Estamos acostumbrados a llevar nosotros la iniciativa, a llevar las riendas. Aquí se trata totalmente de lo contrario. Jugar no es tanto desempeñar una actividad como un dejarse llevar, un… un dejarse jugar por el juego. Hay un primado del juego ante la conciencia del jugador. Aunque no se trata estrictamente de un no hacer nada, no es eso del todo sino que de lo que se trata es de un no sentirse esforzado, que es distinto.
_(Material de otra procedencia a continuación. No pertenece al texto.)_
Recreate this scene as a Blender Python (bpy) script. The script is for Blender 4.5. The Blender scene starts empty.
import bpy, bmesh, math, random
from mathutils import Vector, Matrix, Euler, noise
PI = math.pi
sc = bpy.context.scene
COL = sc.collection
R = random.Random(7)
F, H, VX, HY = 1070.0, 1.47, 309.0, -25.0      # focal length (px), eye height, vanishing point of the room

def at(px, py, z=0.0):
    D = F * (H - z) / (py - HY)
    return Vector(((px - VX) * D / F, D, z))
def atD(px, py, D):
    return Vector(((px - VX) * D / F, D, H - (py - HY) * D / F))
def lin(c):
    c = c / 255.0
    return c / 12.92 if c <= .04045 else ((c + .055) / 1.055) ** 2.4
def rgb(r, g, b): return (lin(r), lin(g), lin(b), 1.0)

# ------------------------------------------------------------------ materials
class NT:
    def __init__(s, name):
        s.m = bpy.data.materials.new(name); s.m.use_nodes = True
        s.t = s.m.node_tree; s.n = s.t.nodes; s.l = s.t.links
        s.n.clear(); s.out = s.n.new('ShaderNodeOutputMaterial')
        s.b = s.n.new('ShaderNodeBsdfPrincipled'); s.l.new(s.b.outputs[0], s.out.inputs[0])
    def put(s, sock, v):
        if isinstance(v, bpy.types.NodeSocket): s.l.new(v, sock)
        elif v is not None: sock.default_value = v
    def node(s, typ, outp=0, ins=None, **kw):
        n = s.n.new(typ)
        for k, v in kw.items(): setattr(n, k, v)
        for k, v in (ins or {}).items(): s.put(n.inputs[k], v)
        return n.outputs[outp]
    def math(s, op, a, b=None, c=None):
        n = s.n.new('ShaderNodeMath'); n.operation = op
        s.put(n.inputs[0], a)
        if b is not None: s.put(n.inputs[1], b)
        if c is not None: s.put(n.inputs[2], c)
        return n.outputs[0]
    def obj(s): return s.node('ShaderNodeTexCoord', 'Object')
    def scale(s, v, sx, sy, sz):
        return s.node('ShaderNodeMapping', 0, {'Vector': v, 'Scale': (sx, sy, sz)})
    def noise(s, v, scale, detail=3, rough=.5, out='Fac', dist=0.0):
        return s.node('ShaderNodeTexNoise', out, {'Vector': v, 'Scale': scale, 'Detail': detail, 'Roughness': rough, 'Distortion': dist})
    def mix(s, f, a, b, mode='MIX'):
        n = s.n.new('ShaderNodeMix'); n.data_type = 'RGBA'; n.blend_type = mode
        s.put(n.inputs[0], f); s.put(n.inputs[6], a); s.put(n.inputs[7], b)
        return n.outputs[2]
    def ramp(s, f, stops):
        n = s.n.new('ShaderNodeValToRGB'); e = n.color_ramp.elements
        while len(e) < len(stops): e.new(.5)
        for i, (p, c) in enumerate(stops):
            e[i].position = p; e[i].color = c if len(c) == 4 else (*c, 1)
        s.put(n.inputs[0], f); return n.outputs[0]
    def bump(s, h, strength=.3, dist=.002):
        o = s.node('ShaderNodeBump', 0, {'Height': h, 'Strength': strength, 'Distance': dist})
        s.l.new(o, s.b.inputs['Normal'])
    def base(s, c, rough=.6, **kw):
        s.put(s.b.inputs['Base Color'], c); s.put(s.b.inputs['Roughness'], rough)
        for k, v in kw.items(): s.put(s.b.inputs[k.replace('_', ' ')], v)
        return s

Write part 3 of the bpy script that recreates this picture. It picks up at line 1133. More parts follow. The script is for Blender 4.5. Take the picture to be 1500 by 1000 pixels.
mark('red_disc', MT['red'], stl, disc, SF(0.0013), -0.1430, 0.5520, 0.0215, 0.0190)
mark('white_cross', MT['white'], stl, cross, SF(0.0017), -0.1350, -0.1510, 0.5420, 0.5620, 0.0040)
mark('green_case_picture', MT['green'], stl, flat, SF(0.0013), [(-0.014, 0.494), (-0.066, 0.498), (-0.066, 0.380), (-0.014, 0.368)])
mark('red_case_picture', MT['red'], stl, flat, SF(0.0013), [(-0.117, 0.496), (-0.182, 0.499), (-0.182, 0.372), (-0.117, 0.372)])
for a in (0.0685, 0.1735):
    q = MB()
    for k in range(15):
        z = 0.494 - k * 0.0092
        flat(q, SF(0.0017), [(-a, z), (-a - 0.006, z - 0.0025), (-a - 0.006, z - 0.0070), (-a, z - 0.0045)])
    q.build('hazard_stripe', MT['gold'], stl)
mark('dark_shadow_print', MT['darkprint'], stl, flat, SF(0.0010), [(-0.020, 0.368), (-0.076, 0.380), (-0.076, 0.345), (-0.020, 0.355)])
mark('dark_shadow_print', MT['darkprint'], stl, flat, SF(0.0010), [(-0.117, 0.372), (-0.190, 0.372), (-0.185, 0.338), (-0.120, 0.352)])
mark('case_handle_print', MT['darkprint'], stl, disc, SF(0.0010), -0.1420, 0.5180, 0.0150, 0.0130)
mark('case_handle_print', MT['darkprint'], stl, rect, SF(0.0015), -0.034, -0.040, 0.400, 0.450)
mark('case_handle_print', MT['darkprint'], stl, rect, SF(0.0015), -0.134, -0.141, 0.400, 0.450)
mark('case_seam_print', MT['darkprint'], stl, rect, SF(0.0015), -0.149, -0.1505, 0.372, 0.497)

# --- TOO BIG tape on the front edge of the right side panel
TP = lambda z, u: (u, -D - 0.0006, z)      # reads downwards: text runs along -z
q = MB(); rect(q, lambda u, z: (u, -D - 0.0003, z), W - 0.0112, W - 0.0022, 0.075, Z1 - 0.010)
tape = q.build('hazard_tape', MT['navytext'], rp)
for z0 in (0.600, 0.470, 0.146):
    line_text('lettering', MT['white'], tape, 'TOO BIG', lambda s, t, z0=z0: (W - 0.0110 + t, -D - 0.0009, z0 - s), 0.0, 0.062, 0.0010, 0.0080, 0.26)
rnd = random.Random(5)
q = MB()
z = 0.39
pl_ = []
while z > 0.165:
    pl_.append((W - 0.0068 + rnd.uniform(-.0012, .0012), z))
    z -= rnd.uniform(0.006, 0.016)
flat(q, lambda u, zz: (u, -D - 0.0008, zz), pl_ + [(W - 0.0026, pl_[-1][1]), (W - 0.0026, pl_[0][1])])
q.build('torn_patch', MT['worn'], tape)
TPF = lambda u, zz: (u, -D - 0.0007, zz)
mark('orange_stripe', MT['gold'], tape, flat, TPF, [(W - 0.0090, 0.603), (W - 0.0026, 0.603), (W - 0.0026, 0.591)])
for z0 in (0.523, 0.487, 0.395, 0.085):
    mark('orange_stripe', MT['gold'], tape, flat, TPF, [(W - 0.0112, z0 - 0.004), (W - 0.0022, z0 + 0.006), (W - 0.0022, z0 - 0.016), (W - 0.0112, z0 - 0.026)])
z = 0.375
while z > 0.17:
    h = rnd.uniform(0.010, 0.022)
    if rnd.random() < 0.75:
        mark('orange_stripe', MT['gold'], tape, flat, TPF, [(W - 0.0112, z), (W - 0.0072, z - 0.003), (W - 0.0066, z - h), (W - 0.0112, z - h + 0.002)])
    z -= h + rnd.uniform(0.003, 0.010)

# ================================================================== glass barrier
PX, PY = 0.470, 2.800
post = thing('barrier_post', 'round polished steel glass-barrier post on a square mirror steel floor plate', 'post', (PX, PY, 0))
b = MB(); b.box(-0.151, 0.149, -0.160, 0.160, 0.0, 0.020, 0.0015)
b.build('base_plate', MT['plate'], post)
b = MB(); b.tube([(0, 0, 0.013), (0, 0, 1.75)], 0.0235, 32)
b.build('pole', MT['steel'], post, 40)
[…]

He ahí la grandeza del juego, que nos libra de ese esfuerzo continuo que acompaña toda existencia: «la estructura ordenada del juego permite al jugador abandonarse a él y le libra del deber de la iniciativa, que es lo que constituye el verdadero esfuerzo de la existencia», nos dice Gadamer.

Esta expresión medial del juego (el juego de las olas me juega) muestra claramente la idea de que quien tiene la iniciativa es el propio juego, que en el caso de un juego de la naturaleza (el juego de las olas, el juego de las hojas, el juego del viento,…) constituye una auto-manifestación. Es la naturaleza la que se manifiesta en dichos juegos. Y precisamente esta manifestación libre y no forzada de la naturaleza es la que cabe pedirle a toda obra de arte.